Leaders from several Minnesota NAACP chapters criticized the Minnesota Department of Transportation (MnDOT) on Thursday for falling short of minority hiring goals in construction contracts issued by the agency.

Jeff Martin, president of the St. Paul NAACP, noted that based on MnDOT’s own reporting to the federal government the number of minorities hired for construction projects declined from 2013 to 2014.

Out of a construction workforce of nearly 3,500 on publicly funded road projects last year, only 315 were members of minorities. That falls short of MnDOT’s own goals for minority hiring, which the agency has previously publicly acknowledged.

“We have a workforce of people waiting to be hired,” Martin said at a State Capitol news conference. “There seems to be a belief that there isn’t a pool of available qualified workers, and our belief is that in actual fact there is.”

Overall, MnDOT has set an annual goal that 10.3 percent of its federally funded construction contracts go to what are known as “disadvantaged business enterprise” firms, or DBEs. For the 12-month period ending last Sept. 30, the agency fell short by half a percent, with 9.8 percent of its contracts going to DBEs.

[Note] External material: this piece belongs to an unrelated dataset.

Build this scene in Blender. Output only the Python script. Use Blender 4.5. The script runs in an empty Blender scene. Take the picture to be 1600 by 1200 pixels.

That accounted for $76 million in contracts and subcontracts. “We are committed to improving the numbers of contracts and awards to minority firms and will continue to work in this area,” MnDOT Commissioner Charlie Zelle said in December, in announcing the agency had fallen short.

MnDOT has an Office of Civil Rights that’s charged with monitoring and reporting on minority-owned firms and trying to encourage their greater participation in bidding for state contracts.

A MnDOT spokesman did not respond to a call Thursday seeking further comment.

Zelle said in December that the agency would continue to develop initiatives that would increase construction contract opportunities for minority-owned businesses.

In addition, the Minnesota Department of Human Rights has set goals for all state construction contracts related to minority hiring.

The goals are highest in Hennepin and Ramsey counties, at 32 percent, while the other five Twin Cities counties are 22 percent. The goals are in the single digits in the rest of the state.

The NAACP said MnDOT also has fallen far short of those goals.

“It is not unusual for people in communities of color to ask, ‘Why don’t they see more people of color working on road construction projects?’ ” said Mel Reeves, a community activist.

“If Minnesota wants to shed its growing reputation as a state known for its unequal treatment of its citizens of color, it should work to level the playing field.”